EXERCISE PROMPT |
Print exactly the lines from the first one down to the line containing "bg = w.node_tree.nodes['Background'];", both ends included, with no pictures and nothing else.

┌────────

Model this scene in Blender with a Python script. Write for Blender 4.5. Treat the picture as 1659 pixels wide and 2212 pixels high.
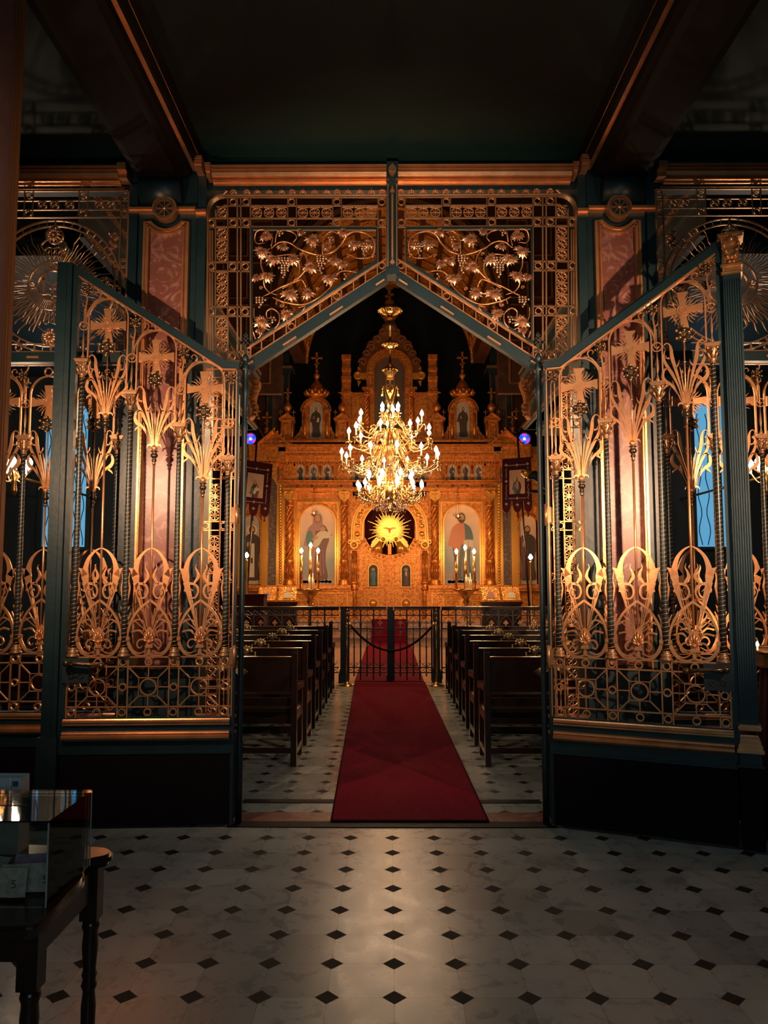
import bpy, math, random
from math import sin, cos, pi, radians, sqrt, atan2
from mathutils import Vector, Matrix
random.seed(7)
for o in list(bpy.data.objects): bpy.data.objects.remove(o)
scene = bpy.context.scene
C = scene.collection

# ------------------------------------------------------------ camera, world, lights, exposure
FPX, TILT, YAW, CX, CZ = 1660.0, radians(4.86), radians(0.36), -0.02, 1.55
cam_d = bpy.data.cameras.new('camera'); cam = bpy.data.objects.new('camera', cam_d); C.objects.link(cam)
cam.location = (CX, 0, CZ); cam.rotation_euler = (pi/2 + TILT, 0, YAW)
cam_d.sensor_fit = 'VERTICAL'; cam_d.sensor_height = 36.0; cam_d.lens = FPX/2212*36.0
cam_d.clip_start = 0.05; cam_d.clip_end = 100
scene.camera = cam
vs = scene.view_settings
vs.view_transform = 'Standard'; vs.look = 'None'; vs.gamma = 1; vs.use_curve_mapping = False
vs.exposure = 0.0
w = bpy.data.worlds.new('world'); scene.world = w; w.use_nodes = True
bg = w.node_tree.nodes['Background']; bg.inputs[0].default_value = (0.30, 0.42, 0.52, 1); bg.inputs[1].default_value = 0.035

def lamp(name, kind, loc, power, col, size=0.1, target=None, angle=60, blend=0.6):
    d = bpy.data.lights.new(name, kind); d.energy = power; d.color = col
    if kind == 'AREA': d.size = size
    else: d.shadow_soft_size = size
    if kind == 'SPOT': d.spot_size = radians(angle); d.spot_blend = blend
    o = bpy.data.objects.new(name, d); C.objects.link(o); o.location = loc
    if target is not None:
        o.rotation_euler = (Vector(target) - Vector(loc)).to_track_quat('-Z', 'Y').to_euler()
    return o
WARM = (1.0, 0.60, 0.36); FIRE = (1.0, 0.56, 0.24)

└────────

EXERCISE RESPONSE |
Model this scene in Blender with a Python script. Write for Blender 4.5. Treat the picture as 1659 pixels wide and 2212 pixels high.
import bpy, math, random
from math import sin, cos, pi, radians, sqrt, atan2
from mathutils import Vector, Matrix
random.seed(7)
for o in list(bpy.data.objects): bpy.data.objects.remove(o)
scene = bpy.context.scene
C = scene.collection

# ------------------------------------------------------------ camera, world, lights, exposure
FPX, TILT, YAW, CX, CZ = 1660.0, radians(4.86), radians(0.36), -0.02, 1.55
cam_d = bpy.data.cameras.new('camera'); cam = bpy.data.objects.new('camera', cam_d); C.objects.link(cam)
cam.location = (CX, 0, CZ); cam.rotation_euler = (pi/2 + TILT, 0, YAW)
cam_d.sensor_fit = 'VERTICAL'; cam_d.sensor_height = 36.0; cam_d.lens = FPX/2212*36.0
cam_d.clip_start = 0.05; cam_d.clip_end = 100
scene.camera = cam
vs = scene.view_settings
vs.view_transform = 'Standard'; vs.look = 'None'; vs.gamma = 1; vs.use_curve_mapping = False
vs.exposure = 0.0
w = bpy.data.worlds.new('world'); scene.world = w; w.use_nodes = True
bg = w.node_tree.nodes['Background']; bg.inputs[0].default_value = (0.30, 0.42, 0.52, 1); bg.inputs[1].default_value = 0.035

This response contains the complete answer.